Border Line Terrified

I stepped up, papers in hand.  Bramlett picked it up and felt its heft.

Leaning over to his friend, he remarked, "Have you ever seen this for a TN?"
"Lawyer work. Probably cost him a grand."
"That's legal stealing right there. We should be in that business," he quipped before turning his attention to me again.
"How much did you pay?"
"A lot," I admitted with an embarrassed smile.
"How much?" he insisted.
"Fifteen. Hundred."

He walked down the wall, still disbelieving the weight of the bullet-proof document package I had presented him with, and showed it to two others before returning to his seat to deal with me.

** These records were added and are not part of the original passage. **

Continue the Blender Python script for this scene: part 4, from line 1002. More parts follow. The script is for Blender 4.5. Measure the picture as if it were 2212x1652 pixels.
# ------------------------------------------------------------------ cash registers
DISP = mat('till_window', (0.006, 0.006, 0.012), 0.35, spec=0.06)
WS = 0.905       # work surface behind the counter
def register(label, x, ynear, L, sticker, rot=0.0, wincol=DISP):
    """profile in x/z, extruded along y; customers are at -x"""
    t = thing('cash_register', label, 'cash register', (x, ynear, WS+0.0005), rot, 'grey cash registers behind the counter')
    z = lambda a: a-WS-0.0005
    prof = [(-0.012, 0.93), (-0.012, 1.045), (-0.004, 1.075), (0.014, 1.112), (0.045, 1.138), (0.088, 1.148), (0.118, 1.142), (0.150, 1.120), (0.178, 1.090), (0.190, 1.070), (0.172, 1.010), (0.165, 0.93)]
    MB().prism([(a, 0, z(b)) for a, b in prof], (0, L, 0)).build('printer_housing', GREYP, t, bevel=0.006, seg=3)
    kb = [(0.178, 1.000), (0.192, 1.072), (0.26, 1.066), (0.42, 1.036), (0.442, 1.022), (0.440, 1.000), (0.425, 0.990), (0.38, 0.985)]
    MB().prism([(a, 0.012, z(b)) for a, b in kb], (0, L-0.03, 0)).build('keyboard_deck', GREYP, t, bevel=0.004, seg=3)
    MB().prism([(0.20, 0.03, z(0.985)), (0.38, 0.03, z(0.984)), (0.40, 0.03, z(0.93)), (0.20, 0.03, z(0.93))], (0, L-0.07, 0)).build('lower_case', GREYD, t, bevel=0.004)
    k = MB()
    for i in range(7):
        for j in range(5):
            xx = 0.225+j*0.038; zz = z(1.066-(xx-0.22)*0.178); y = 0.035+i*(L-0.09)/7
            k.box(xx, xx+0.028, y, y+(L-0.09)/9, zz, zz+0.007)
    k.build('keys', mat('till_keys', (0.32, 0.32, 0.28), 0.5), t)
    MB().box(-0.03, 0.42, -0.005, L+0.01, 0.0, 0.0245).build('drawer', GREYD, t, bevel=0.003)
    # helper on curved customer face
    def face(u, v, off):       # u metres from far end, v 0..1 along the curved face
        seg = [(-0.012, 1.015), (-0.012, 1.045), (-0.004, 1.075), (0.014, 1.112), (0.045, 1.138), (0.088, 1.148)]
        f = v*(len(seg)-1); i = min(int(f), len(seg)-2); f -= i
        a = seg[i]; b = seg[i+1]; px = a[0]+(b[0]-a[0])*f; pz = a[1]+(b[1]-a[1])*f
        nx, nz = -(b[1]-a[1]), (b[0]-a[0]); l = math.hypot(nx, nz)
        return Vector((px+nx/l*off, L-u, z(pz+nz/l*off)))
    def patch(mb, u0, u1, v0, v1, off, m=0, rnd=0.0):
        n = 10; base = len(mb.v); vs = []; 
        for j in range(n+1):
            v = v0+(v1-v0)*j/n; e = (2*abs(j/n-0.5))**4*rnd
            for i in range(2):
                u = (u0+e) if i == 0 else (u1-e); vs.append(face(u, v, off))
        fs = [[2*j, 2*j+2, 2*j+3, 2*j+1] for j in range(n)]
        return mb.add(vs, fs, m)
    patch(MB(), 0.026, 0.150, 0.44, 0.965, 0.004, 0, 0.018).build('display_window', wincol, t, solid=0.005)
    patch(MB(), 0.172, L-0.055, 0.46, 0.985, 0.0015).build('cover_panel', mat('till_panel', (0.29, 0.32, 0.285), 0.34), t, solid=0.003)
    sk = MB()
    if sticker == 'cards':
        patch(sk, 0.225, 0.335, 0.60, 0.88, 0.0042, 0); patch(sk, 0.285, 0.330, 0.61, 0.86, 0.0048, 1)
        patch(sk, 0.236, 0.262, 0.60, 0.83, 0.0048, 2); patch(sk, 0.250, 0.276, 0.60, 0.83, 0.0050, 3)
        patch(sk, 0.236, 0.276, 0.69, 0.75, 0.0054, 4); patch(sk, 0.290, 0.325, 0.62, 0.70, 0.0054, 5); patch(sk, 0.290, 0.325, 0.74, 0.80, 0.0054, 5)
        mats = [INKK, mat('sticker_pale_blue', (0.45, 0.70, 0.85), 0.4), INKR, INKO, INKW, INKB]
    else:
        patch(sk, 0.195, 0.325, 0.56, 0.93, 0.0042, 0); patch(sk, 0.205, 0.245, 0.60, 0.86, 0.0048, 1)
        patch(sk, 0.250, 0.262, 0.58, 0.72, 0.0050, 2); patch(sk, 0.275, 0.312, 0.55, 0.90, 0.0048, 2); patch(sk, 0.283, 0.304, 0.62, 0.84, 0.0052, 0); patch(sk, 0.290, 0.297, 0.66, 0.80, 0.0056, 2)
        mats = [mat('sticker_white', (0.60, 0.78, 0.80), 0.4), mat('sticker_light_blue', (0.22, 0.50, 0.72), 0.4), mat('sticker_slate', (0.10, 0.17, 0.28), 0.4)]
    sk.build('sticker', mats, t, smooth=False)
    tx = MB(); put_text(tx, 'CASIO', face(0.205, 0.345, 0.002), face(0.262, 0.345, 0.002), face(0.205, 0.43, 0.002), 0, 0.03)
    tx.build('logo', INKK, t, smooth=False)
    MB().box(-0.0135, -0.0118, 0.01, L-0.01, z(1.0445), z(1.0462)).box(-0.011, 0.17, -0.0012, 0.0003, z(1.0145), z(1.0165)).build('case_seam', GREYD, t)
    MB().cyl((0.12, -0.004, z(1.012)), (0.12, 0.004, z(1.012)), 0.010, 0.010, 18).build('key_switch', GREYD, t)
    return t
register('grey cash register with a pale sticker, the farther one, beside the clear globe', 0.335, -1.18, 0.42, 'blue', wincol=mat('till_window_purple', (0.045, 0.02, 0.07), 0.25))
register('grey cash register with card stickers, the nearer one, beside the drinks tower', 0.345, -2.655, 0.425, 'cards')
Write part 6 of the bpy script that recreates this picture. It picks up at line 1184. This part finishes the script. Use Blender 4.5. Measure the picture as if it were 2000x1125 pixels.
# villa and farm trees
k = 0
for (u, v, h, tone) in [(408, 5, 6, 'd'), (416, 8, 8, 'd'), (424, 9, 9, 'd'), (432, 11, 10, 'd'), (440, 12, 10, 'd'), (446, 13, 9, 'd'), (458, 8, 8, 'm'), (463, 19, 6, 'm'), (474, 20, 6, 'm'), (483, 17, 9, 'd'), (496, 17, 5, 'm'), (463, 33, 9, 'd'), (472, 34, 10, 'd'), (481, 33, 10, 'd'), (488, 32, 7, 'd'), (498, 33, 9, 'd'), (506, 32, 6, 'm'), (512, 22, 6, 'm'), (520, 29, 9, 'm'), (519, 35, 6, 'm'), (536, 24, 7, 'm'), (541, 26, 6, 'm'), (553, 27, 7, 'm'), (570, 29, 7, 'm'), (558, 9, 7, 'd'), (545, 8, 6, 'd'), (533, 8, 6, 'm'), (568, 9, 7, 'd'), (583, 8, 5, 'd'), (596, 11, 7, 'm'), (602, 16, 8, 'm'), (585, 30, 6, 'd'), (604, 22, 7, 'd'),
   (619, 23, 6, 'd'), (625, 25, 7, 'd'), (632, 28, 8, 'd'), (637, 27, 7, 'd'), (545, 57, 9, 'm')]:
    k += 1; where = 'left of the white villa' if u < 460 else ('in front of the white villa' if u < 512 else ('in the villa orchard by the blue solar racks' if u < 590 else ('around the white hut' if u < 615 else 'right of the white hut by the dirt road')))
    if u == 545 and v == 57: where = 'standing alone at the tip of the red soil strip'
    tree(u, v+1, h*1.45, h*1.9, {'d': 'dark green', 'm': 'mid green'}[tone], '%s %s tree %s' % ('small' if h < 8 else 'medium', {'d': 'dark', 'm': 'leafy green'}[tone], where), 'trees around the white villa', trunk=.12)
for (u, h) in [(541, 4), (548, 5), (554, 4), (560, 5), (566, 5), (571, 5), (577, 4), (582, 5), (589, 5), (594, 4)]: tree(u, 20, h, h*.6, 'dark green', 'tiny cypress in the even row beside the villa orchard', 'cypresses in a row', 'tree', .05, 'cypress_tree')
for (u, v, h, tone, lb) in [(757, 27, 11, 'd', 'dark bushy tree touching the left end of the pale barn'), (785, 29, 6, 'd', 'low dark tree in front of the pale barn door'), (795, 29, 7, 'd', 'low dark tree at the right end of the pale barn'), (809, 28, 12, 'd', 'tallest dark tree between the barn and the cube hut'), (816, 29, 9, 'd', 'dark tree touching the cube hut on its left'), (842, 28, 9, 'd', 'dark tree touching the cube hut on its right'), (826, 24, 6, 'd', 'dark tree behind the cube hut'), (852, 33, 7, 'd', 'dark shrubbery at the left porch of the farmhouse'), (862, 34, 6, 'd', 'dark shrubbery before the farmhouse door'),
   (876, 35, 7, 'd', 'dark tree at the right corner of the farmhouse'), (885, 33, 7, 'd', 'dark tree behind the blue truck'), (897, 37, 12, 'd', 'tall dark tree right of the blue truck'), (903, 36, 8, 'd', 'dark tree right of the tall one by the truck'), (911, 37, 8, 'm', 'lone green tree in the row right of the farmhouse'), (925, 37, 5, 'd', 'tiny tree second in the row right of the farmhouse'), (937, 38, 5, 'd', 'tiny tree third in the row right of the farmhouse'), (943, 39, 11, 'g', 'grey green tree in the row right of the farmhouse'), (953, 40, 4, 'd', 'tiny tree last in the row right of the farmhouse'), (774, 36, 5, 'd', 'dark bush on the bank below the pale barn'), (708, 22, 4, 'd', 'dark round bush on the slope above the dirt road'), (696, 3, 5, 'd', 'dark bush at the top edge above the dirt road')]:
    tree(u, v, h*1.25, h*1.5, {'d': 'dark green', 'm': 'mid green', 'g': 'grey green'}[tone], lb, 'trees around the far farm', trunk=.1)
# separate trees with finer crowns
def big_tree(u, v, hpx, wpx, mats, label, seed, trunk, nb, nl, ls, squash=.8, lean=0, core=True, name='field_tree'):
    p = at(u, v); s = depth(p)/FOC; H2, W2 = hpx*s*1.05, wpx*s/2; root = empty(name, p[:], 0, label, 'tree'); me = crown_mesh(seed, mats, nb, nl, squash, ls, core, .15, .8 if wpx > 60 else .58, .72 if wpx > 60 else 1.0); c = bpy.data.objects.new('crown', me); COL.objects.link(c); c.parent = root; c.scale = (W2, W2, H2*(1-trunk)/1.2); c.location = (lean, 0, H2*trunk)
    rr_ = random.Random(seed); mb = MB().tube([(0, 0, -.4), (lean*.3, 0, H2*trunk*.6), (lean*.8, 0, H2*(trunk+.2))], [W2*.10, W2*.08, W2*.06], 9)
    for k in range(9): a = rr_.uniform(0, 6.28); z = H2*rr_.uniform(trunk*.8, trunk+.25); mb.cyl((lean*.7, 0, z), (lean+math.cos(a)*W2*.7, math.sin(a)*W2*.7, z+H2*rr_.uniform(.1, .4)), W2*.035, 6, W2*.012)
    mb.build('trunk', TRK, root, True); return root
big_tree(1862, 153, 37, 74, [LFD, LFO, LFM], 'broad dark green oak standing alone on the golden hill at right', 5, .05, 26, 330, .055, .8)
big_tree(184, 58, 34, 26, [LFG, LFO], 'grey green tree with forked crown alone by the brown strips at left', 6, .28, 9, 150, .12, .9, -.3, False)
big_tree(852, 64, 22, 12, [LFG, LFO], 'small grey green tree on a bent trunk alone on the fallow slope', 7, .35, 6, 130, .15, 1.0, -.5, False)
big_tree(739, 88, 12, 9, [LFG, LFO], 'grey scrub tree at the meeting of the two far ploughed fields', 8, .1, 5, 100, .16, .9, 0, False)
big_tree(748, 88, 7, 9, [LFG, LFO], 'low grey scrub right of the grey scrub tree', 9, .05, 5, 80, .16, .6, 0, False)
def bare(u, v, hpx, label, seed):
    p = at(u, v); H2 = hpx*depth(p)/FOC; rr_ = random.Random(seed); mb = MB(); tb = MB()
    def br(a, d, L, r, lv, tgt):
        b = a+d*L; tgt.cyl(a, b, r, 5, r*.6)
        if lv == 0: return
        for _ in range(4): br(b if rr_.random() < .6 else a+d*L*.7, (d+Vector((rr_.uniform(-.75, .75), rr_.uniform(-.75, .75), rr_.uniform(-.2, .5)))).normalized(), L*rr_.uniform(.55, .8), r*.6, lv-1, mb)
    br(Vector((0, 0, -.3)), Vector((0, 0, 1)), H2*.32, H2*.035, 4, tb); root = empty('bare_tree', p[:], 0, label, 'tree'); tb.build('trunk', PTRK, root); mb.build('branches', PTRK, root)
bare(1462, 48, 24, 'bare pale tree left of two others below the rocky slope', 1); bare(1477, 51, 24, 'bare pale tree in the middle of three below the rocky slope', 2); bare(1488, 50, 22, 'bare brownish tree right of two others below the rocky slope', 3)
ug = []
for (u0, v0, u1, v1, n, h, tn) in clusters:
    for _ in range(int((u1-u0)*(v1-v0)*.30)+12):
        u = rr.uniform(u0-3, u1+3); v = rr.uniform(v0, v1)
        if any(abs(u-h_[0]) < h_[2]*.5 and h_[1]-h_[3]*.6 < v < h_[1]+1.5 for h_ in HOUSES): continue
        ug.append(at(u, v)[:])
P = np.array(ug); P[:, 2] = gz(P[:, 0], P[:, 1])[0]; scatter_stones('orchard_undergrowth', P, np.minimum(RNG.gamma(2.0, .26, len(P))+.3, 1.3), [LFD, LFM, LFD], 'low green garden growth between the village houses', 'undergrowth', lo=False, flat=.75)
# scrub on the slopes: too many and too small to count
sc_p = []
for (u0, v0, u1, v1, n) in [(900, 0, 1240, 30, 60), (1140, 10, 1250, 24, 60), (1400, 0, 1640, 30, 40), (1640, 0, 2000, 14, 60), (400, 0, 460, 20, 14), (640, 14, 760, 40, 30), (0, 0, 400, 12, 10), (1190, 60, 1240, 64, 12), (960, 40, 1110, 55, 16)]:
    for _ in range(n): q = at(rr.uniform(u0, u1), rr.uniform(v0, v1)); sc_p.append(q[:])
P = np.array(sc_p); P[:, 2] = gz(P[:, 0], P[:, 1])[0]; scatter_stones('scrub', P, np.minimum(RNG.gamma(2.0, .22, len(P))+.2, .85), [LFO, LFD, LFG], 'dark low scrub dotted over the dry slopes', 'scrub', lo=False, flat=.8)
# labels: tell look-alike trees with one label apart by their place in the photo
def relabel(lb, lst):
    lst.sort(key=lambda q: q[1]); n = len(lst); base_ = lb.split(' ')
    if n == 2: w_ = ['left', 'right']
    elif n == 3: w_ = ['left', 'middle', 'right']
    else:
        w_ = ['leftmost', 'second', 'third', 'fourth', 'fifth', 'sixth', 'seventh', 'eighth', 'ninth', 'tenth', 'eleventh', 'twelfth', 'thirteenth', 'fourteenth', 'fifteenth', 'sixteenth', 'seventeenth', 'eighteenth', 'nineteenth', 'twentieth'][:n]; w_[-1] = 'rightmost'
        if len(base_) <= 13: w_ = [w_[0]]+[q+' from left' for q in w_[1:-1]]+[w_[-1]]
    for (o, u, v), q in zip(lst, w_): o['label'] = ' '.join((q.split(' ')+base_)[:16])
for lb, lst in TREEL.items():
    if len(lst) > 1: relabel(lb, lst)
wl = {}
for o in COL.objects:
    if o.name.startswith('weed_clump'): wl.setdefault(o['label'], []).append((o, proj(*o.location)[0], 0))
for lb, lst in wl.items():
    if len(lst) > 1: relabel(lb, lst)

"Have you ever been in trouble with law enforcement? Been in jail? Arrested?" He looked at me, dead serious, with a hint of suspicion. "Don't lie to me, because I can look it up right now."
"No, sir, and I hope I never will," I replied gently. I was no criminal, but he still had me shaking.
"I hope you never go to jail either, because some big guy will be calling you Mary, loaning you out to his friends at night for a few cigarettes," he said without taking his eyes off his monitor. "I'm only telling you because I like you."  He sure had a funny way of showing affection.

"Hmm, tell me: what happened in September 2001?"

I remembered back, and my heart and mind raced (probably against each other).  And I explained how my first application for a TN was botched because of my company's HR idiot. Clearly, still a mark exists there to this day. But he seemed satisfied with the response and continued the interrogation.

"Have you ever gone by the name Gregory?"
"No, sir." I bet Gregory was in some kind of trouble, and I'm glad I wasn't him.
"How about Kemes? Kemes. Keye. Kemeskeye." He didn't seem sure.
"No, none of the above."
"Have you ... ever been black?" No smile from him.
"Not in this life, no," I said, with a slight Mona-Lisa-type smile.

Some typing, some reading, some more typing, and he looked at me with my application.

"Well, there's only one thing you need to worry about right now," he said, staring straight into my eyes. "You need to worry about having a good day. Wait, you're born in Vancouver?"
"Yes, sir, I was."
"And you're Chinese?"
"I'm of Chinese descent, yes."
"Then I have two more questions for you," he said in a conversation that rang my racial-stereotyping mental bell.

(... to be continued)

8 comments:

Van said...

that is the most bizarre line of questioning i have ever heard from an INS agent. My best experience was with a young black dude who said I brought way too much stuff and that my school's directions were too cautious and conservative. (i wanted to tell him not all the other agents are as cheerful and lax as him)

Van said...
This comment has been removed by a blog administrator.
Ben said...

I've had experiences that were nice and smooth, even after 9-11, but the issue is that we have to prepare for the worst. I think I've dealt with some of the most impolite CBP (Customs Border Protection) officers ever.

Anyway, the story goes on ... I'll post the rest tomorrow.

Anonymous said...

What's TN?
~ Miscmusings

Ben said...

TN is a NAFTA petitioned status for authorized employment in the USA. It is likened to a work visa status, though really isn't a visa by their rules. Each TN granted is good for one calendar year, and the intention is for a person to work at a company (sponsoring the TN petition) for only that time. The intention of the employee should not be to stay or to immigrate into the USA.

There are only certain job categories that qualify to work under TN, and only citizens of North America (Canada, USA, Mexico) can use this -- all other citizens must use H1-B or other visas. There's a detailed pamphlet showing the jobs (as defined by the OOH) that fall under this agreement.

Though people will generally say they're "renewing" their TN (for another consecutive year), this isn't right; there is no such thing as a renewal or extension (like the H1-B visas). Instead, each TN application is (theoretically) considered a brand new application, separate and distinct from all prior attempts / grants. Of course, we know that INS officers like to pull up the past before considering your future, so be careful. And unlike the H1-B, there is (theoretically) no limit to the number of applications / "renewals" you can do, but you will never become a US citizen this way (ie. not allowed to get a green card).

Hope that helps! (You learn a few things about the INS when most of your friends are under this as engineers, accountants, etc.)

Anonymous said...

sorry, i'm a dumb american -- why not just get a work visa?

Anonymous said...

oops,that was me. ~miscmusings

Ben said...

Though the TN isn't a work "visa", it still does the same thing and should be considered alike.

TN costs $50 and (potentially) 30 minutes to do, and requires minimal work of the sponsoring company. H1-B costs $1500+ (I think) and several months, and requires a lot more "due diligence" of the company.

TN was designed to ease the passage of skilled workers into the American market, as long as they didn't intend to stay long-term.